Las cárceles peruanas ofrecen un panorama descorazonador: el número de presos se ha duplicado en diez años, el hacinamiento supera el 200%, el 58% de los internos no tiene condena, y multitud de delitos y crímenes se planifican desde las prisiones.
Peor aún, hay un desconcierto palpable entre autoridades y parte de la opinión pública sobre el papel de las cárceles. Para José Luis Pérez Guadalupe, director del Instituto Nacional Penitenciario (INPE), es una paradoja que los delitos aumenten a la par con la economía. Según Pérez Guadalupe, el Estado debe desarrollar “políticas sociales” focalizadas en potenciales delincuentes. Para la congresista Lourdes Alcorta, el hacinamiento y la delincuencia no se solucionarán con más policías, prisiones ni leyes, pues hay “falta de fibra humana en el país”. Ernesto de la Jara sostiene que se debe romper con el mito de decir a mayor dureza carcelaria menor inseguridad.
¿Pero qué nos dice la evidencia? Hay una clara relación empírica entre mayores índices de encarcelamiento y menores delitos.
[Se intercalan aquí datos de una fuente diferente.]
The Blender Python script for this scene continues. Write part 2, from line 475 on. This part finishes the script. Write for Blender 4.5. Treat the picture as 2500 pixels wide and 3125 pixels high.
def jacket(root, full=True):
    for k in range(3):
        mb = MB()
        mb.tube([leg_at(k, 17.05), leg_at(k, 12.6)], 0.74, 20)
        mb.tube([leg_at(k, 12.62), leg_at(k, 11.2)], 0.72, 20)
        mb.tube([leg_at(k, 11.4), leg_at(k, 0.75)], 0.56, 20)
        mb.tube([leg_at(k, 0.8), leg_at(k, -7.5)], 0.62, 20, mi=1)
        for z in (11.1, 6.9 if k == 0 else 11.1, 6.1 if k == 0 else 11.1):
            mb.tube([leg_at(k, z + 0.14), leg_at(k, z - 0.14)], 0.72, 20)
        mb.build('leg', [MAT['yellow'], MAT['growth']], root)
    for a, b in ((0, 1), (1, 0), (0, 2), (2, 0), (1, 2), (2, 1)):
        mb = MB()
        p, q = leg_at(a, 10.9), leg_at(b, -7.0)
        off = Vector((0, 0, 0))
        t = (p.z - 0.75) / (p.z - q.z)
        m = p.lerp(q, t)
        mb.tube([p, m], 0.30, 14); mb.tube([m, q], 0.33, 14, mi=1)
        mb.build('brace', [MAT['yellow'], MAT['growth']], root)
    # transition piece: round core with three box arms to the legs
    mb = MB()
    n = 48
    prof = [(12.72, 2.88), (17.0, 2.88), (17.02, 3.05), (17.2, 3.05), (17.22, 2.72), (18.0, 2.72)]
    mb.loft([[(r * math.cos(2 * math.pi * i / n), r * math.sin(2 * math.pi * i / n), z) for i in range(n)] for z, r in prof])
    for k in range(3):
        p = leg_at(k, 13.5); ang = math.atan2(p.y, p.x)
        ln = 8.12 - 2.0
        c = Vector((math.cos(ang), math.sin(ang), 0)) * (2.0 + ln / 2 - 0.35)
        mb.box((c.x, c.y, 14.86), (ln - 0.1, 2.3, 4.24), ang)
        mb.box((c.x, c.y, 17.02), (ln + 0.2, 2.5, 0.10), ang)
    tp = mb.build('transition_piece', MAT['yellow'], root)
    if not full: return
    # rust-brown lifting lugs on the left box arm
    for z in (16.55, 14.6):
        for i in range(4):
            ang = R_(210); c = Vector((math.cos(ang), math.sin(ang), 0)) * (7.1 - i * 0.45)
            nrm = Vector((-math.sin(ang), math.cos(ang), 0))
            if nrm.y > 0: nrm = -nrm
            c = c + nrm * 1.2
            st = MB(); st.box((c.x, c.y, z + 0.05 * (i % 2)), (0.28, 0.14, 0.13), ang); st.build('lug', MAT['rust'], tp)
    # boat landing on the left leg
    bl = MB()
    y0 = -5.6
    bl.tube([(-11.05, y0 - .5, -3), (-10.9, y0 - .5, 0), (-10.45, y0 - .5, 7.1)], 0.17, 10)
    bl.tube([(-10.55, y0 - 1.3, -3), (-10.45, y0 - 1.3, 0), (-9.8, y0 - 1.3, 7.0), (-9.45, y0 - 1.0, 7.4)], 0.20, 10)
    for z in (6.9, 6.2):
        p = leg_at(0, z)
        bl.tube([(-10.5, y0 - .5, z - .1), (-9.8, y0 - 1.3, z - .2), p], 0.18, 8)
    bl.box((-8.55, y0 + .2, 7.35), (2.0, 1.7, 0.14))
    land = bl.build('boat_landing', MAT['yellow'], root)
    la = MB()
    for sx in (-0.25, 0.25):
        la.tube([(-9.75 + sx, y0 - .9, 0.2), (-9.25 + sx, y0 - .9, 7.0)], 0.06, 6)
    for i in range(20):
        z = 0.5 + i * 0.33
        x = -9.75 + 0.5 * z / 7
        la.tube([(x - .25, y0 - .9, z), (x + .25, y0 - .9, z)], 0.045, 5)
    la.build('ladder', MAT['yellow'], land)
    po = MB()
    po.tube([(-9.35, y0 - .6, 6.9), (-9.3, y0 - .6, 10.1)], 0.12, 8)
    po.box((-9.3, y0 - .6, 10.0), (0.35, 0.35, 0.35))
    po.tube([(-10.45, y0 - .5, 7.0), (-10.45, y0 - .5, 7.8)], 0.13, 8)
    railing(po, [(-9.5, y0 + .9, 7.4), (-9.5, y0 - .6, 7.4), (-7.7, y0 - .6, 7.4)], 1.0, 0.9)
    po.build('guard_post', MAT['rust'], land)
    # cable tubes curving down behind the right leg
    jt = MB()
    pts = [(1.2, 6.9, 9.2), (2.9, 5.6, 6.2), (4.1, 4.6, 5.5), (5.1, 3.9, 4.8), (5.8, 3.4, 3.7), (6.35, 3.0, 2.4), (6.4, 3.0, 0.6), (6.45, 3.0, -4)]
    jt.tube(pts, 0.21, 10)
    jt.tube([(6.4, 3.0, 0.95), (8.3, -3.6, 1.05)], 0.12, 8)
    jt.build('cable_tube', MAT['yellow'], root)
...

Por ejemplo, Steven Levitt, de la Universidad de Chicago, demuestra que el incremento en el número de prisioneros explica en gran medida la notable caída de la delincuencia en Estados Unidos, desde 1990.
Las prisiones son una línea de defensa fundamental de la sociedad ante la amenaza de la delincuencia. Mayores tasas carcelarias incrementan la seguridad ciudadana porque disuaden la comisión de potenciales delitos y porque evitan que aquellos encarcelados cometan nuevas ofensas (siempre y cuando las prisiones no sean escuelas del crimen).
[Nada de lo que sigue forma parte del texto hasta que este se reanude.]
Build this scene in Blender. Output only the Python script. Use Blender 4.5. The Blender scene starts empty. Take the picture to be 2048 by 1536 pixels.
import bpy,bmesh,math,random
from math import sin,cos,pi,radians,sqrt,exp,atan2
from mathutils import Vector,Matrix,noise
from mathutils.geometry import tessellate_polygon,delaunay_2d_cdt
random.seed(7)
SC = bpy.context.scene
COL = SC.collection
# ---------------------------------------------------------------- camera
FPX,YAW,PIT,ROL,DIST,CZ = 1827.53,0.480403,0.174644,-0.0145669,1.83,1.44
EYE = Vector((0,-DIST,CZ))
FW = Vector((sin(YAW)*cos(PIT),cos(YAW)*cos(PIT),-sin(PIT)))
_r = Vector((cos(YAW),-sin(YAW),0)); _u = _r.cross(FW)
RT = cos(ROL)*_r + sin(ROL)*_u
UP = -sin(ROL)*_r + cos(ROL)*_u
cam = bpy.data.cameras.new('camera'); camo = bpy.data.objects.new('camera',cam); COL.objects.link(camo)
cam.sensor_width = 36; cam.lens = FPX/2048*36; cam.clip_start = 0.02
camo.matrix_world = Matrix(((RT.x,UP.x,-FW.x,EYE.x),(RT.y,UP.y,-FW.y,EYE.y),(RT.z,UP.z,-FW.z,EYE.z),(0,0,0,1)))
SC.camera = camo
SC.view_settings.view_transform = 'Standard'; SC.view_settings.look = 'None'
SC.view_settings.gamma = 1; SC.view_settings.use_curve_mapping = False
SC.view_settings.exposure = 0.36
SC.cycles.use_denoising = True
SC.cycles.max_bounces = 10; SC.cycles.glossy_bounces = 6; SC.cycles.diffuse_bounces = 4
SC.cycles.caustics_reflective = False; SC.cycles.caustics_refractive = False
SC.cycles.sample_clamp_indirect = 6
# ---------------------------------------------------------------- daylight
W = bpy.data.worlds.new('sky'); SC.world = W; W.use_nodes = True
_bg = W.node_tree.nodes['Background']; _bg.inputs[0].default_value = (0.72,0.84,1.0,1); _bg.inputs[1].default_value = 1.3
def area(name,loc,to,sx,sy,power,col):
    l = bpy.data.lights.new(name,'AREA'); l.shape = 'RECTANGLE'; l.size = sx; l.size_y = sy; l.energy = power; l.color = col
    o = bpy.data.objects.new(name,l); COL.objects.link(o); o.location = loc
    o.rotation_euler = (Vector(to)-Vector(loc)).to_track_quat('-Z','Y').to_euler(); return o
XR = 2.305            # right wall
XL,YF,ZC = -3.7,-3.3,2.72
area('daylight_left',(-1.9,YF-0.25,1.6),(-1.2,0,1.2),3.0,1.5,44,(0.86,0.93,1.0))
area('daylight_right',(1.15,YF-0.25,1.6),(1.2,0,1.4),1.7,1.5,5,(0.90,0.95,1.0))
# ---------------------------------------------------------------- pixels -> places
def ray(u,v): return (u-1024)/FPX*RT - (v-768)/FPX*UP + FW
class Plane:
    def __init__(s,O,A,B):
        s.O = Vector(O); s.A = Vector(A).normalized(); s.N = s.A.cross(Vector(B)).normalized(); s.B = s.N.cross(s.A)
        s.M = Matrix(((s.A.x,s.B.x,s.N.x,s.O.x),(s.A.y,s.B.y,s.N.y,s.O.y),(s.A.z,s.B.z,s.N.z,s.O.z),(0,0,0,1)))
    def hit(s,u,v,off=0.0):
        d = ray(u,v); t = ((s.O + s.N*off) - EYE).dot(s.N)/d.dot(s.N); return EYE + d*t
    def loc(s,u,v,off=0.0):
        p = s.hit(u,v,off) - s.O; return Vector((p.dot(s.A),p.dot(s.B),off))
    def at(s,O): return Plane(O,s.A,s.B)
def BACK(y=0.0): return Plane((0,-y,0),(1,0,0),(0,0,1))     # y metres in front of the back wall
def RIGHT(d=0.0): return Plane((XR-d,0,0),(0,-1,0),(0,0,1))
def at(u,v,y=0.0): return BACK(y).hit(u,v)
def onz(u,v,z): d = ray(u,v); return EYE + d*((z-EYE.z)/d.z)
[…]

La realidad es que el Perú tiene un menor número de presos per cápita que países de ingreso similar con menores índices de delincuencia. La tasa de encarcelamiento en el Perú es de 210 por cien mil personas, mientras que la misma es 260, 290 y 315 en Chile, Costa Rica y Uruguay según el International Centre for Prison Studies, de la Universidad de Essex. Hay, además, menor hacinamiento y menor razón de inculpados a sentenciados en estos países que en el Perú. En efecto, nuestro Estado asigna escasos recursos al sistema penitenciario. Por ejemplo, el presupuesto de la gendarmería chilena es más de cuatro veces el del INPE en términos absolutos y ocho veces en términos per cápita.
Los estudios internacionales también indican que el crecimiento económico reduce –no aumenta– el número de delitos. La perniciosa relación entre crecimiento y delincuencia en el Perú se debe al abandono del Estado de su función fundamental de proteger a los ciudadanos. La evidencia nos dice, además, que quienes más sufren a expensas del crimen son aquellos de menores recursos.
No parece ser un misterio el rumbo que la política penitenciaria debería tomar. Es necesario incrementar drásticamente el presupuesto del INPE. Por supuesto, ello será más efectivo si se acomete una reforma integral de nuestra policía y si se aumenta la severidad de las penas y su cumplimiento. Se debería priorizar la prisión efectiva para quienes cometan delitos violentos, pues estos tienen el mayor costo social.
Finalmente, se debería aumentar el tamaño de las cárceles para aprovechar las economías de escala y reducir los costos unitarios de operación. Recordemos que la ausencia de provisión pública de seguridad es, en la práctica, una política social de redistribución del ingreso a favor de los delincuentes.